Now, the best-selling author has turned to nonfiction, drawing on decades of experience as a divorce mediator. Tentatively titled "The Marriage Paradox-How to Solve It and Find a Happier Life Along the Way," the book blends his relationship insights with research from evolutionary psychology. Its goal is to help couples repair their bonds rather than sever them. A release date has not yet been determined.

"I'm trying to write this marriage book, frankly, because I think it's the one that can help the world the most," Kincaid says. "I've been helping families for 30 years get divorced. Wouldn't it be nice to be able to help families stay married?"

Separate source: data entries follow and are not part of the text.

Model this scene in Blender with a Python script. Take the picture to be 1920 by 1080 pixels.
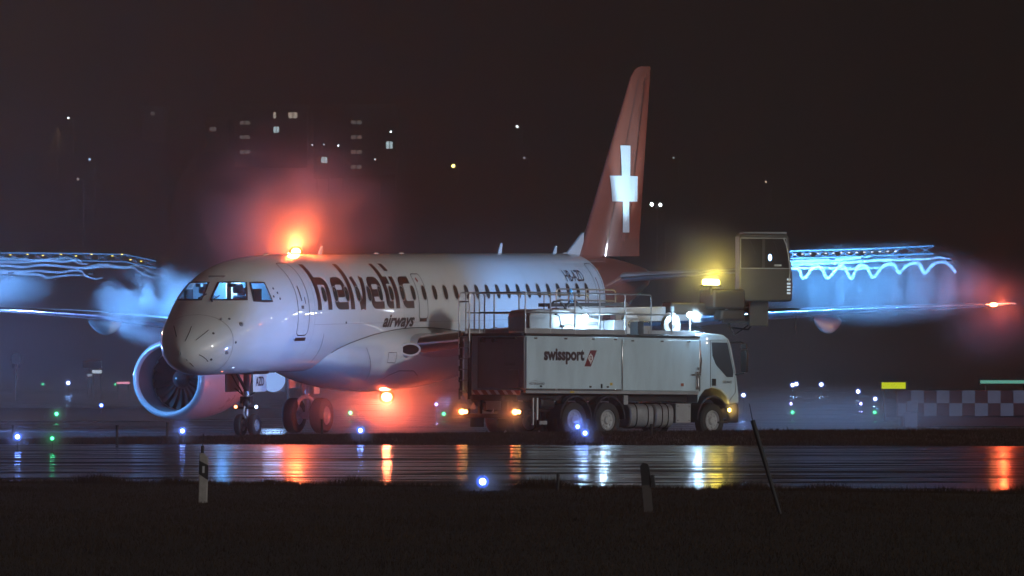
import bpy, bmesh, math, random
import numpy as np
from mathutils import Vector, Matrix, Euler
for o in list(bpy.data.objects): bpy.data.objects.remove(o, do_unlink=True)
random.seed(7); RNG = np.random.default_rng(11)
SC = bpy.context.scene; COL = SC.collection
R = math.radians
# ---------------------------------------------------------------- camera
F = 15000.0; CX = 960.0; HY = 698.0; CH = 1.8          # focal length in pixels (1920 wide), horizon row, eye height
PIT = math.atan((HY - 540.0) / F)
cam = bpy.data.objects.new('camera', bpy.data.cameras.new('camera')); COL.objects.link(cam)
cam.location = (0, 0, CH); cam.rotation_euler = (math.pi/2 + PIT, 0, 0)
cam.data.sensor_width = 36; cam.data.lens = 36*F/1920; cam.data.clip_start = 1; cam.data.clip_end = 6000
SC.camera = cam
# ---------------------------------------------------------------- sky: overcast night lit by the town, very dim
world = bpy.data.worlds.new('World'); SC.world = world; world.use_nodes = True
wn = world.node_tree.nodes; wl = world.node_tree.links
bg = wn['Background']
sky = wn.new('ShaderNodeTexSky'); sky.sky_type = 'NISHITA'; sky.sun_disc = False
sky.sun_elevation = R(-6); sky.sun_rotation = R(129)
mixw = wn.new('ShaderNodeMix'); mixw.data_type = 'RGBA'; mixw.inputs[0].default_value = 0.05
mixw.inputs[6].default_value = (0.38, 0.27, 0.20, 1)      # low cloud lit from below by the town
wl.new(sky.outputs[0], mixw.inputs[7]); 
tcw = wn.new('ShaderNodeTexCoord'); sx_ = wn.new('ShaderNodeSeparateXYZ'); wl.new(tcw.outputs['Generated'], sx_.inputs[0])
dv = wn.new('ShaderNodeMath'); dv.operation = 'ARCTAN2'; wl.new(sx_.outputs[0], dv.inputs[0]); wl.new(sx_.outputs[1], dv.inputs[1])
mrw = wn.new('ShaderNodeMapRange'); mrw.interpolation_type = 'SMOOTHSTEP'      # skyglow sits over the town, to the left
mrw.inputs[1].default_value = -.01; mrw.inputs[2].default_value = .085; mrw.inputs[3].default_value = 1.15; mrw.inputs[4].default_value = .12; wl.new(dv.outputs[0], mrw.inputs[0])
vm = wn.new('ShaderNodeVectorMath'); vm.operation = 'SCALE'; wl.new(mixw.outputs[2], vm.inputs[0]); wl.new(mrw.outputs[0], vm.inputs['Scale']); wl.new(vm.outputs[0], bg.inputs[0])
bg.inputs[1].default_value = 0.062
# apron floodlighting from behind the camera, far to the right
sun = bpy.data.objects.new('apron_floodlight', bpy.data.lights.new('apron_floodlight', 'SUN')); COL.objects.link(sun)
SUN_E = 1.2; sun.data.energy = SUN_E; sun.data.angle = R(1.5); sun.data.color = (0.96, 0.97, 0.955)
sd = Vector((0.80, -0.58, 0.20)).normalized(); sun.rotation_euler = sd.to_track_quat('Z', 'Y').to_euler()
SC.view_settings.view_transform = 'Standard'; SC.view_settings.look = 'None'
SC.view_settings.exposure = 0; SC.view_settings.gamma = 1
SC.render.engine = 'CYCLES'
cy = SC.cycles; cy.use_denoising = True
cy.max_bounces = 6; cy.diffuse_bounces = 2; cy.glossy_bounces = 3; cy.transmission_bounces = 4; cy.volume_bounces = 0
cy.transparent_max_bounces = 12; cy.caustics_reflective = False; cy.caustics_refractive = False
cy.sample_clamp_indirect = 4.0; cy.sample_clamp_direct = 0
cy.volume_step_rate = 1.0; cy.volume_max_steps = 256; cy.use_light_tree = True

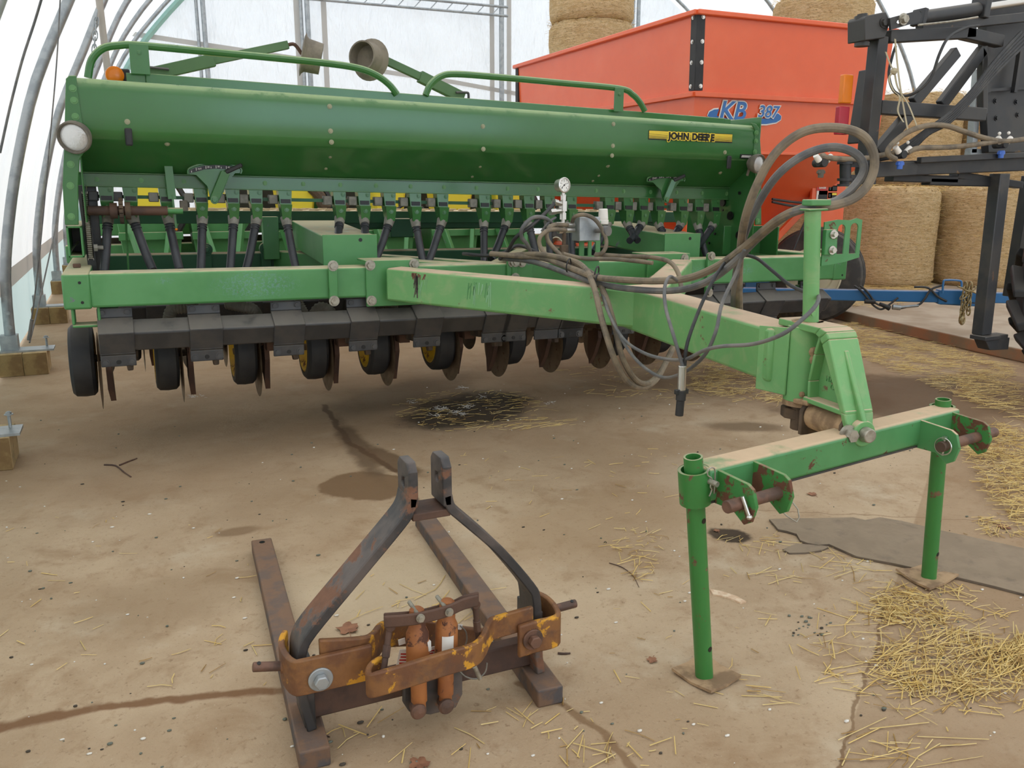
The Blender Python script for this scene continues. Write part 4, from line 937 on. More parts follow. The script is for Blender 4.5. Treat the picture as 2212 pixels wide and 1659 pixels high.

Off-page, Kincaid has found marital bliss. The twice-divorced father of five wed for the third time three years ago. His current relationship is "a different kind of marriage" that has fueled his current self-examination.

Psychology has long intrigued the attorney, who once considered a career in the field during his university days. The 1982 University of Kansas School of Law graduate eventually came to realize that an understanding of human nature was fundamental to effectively guiding his clients through divorce. He also began to recognize recurring patterns.

Curious to test his observations, Kincaid turned to science. To Kincaid, it all leads back to Darwin.

"All human behavior, all animal behavior, is motivated by survival and reproductive success, and we enter into marriages basically because we think it'll aid what we describe, in modern terms, as survival," he says.

In Kincaid's view, not enough attention is paid in relationships to the lower levels of Maslow's hierarchy-survival and safety needs. Couples want to focus on their loftier goals of personal achievement rather than evaluate the failures at the bottom of the triangle, he says.

Put simply, humans, like animals, respond to stimuli.

"We have lots of scripts running subconsciously that affect our behaviors that we're just not that cognizant of, and once we become more cognizant of them, the hope is that we manage those aspects of our lives more skillfully," he says.

That self-examination includes pondering the factors that may have influenced his writing of feel-good stories, like A Dog Named Christmas.

"Perhaps the psychological explanation is that I've dealt with a lot of fractured families, so I wanted to create a family that really functioned well together, and maybe it was just to prove it could," Kincaid says. "Maybe it was to show others how it might be done. Maybe it was to show myself what it might look like."